MitraBhayangkara.my.id, DAIRI – Proses hukum terkait laporan dugaan penyerobotan tanah dan pengrusakan tanaman yang dialami PRP (inisial), warga Desa Lingga Raja, Kecamatan Pegagan Hilir, Kabupaten Dairi, masih menuai tanda tanya besar. Laporan yang telah disampaikan ke Polres Dairi sejak 9 September 2024 dengan nomor: LP/B/329/IX/2024/SPKT/Polres Dairi/Polda Sumut, hingga kini belum menunjukkan progres signifikan meskipun telah melewati waktu lebih dari sembilan bulan.
Kasus ini berawal pada 29 Agustus 2024, ketika PRP mendapati lahannya yang berada di Dusun I, Suka Bangun, diduga diserobot dan ditanami ulang secara ilegal oleh seseorang berinisial JIL. Padahal, lahan tersebut secara sah tercatat sebagai tanah milik pribadi dengan Sertifikat Hak Milik (SHM) yang dikeluarkan oleh Badan Pertanahan Nasional (BPN). Klaim kepemilikan PRP juga diperkuat dengan surat pengakuan dan dukungan dari lembaga adat Sulang Silima, yang memperkuat aspek legitimasi sosial atas kepemilikan tanah tersebut.
Sayangnya, meskipun pihak kepolisian telah mengeluarkan tiga kali Surat Pemberitahuan Perkembangan Hasil Penyidikan (SP2HP), terakhir tertanggal 19 Mei 2025, hingga saat ini belum ada kejelasan terkait pelimpahan berkas perkara ke Kejaksaan Negeri Dairi. Ketidakjelasan ini menimbulkan kekecewaan dan kekhawatiran dari pihak pelapor, yang menilai proses penegakan hukum berjalan lambat dan tidak transparan.

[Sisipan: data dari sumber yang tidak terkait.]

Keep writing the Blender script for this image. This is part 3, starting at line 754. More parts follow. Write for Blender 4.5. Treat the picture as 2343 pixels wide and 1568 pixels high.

Menurut PRP, sikap terlapor JIL selama proses mediasi pun menunjukkan indikasi kuat adanya niat jahat (mens rea), sebagaimana diatur dalam Pasal 385 KUHP tentang penggelapan hak atas barang tidak bergerak, yang menyebutkan:
"Barang siapa dengan maksud menguntungkan diri sendiri atau orang lain secara melawan hukum menjual, menukar, menyewakan, menggadaikan, menjadikan tanggungan, atau menjadikan milik sendiri suatu barang tidak bergerak yang seluruhnya atau sebagian adalah milik orang lain dan yang penguasaannya bukan padanya, dipidana dengan pidana penjara paling lama empat tahun."
Selain itu, tindakan penyerobotan tanah juga dapat dikategorikan sebagai pelanggaran terhadap Pasal 6 Undang-Undang Nomor 5 Tahun 1960 tentang Peraturan Dasar Pokok-Pokok Agraria (UUPA), yang menegaskan bahwa hak atas tanah tidak dapat dirampas secara sewenang-wenang tanpa proses hukum yang sah.
Dalam upaya mendapatkan keadilan, pihak PRP melalui kuasa hukumnya, Marlon Simanjorang, S.H., M.H., telah mengajukan permintaan terbaru atas SP2HP kepada penyidik Polres Dairi pada tanggal 17 Juni 2025. Namun, hingga berita ini ditayangkan, belum ada tanggapan resmi dari penyidik maupun Kanit Pemeriksa Satreskrim.
“Kami mendampingi klien kami agar haknya atas tanah yang sah dan dilindungi undang-undang tidak diabaikan. Kami mendorong agar penegakan hukum dilakukan secara cepat, profesional, dan tidak diskriminatif,” tegas Marlon Simanjorang dalam keterangannya.
Sebagai bentuk desakan atas lambannya proses penyidikan, kuasa hukum PRP juga berencana melayangkan pengaduan resmi ke Divisi Propam Polda Sumatera Utara. Tujuannya, agar ada pengawasan internal terhadap kinerja penyidik serta memastikan tidak adanya unsur pelanggaran etik maupun kelalaian dalam penanganan perkara ini.
Kasus ini menjadi perhatian masyarakat lokal, terutama karena menyangkut hak konstitusional warga atas tanah dan keadilan hukum yang setara bagi seluruh elemen masyarakat. PRP berharap aparat penegak hukum dapat bekerja secara profesional, dengan menjunjung tinggi asas transparansi, akuntabilitas, dan keadilan, sebagaimana diamanatkan dalam Undang-Undang Nomor 2 Tahun 2002 tentang Kepolisian Negara Republik Indonesia, khususnya Pasal 13 tentang tugas dan wewenang Polri dalam menegakkan hukum serta melindungi dan mengayomi masyarakat.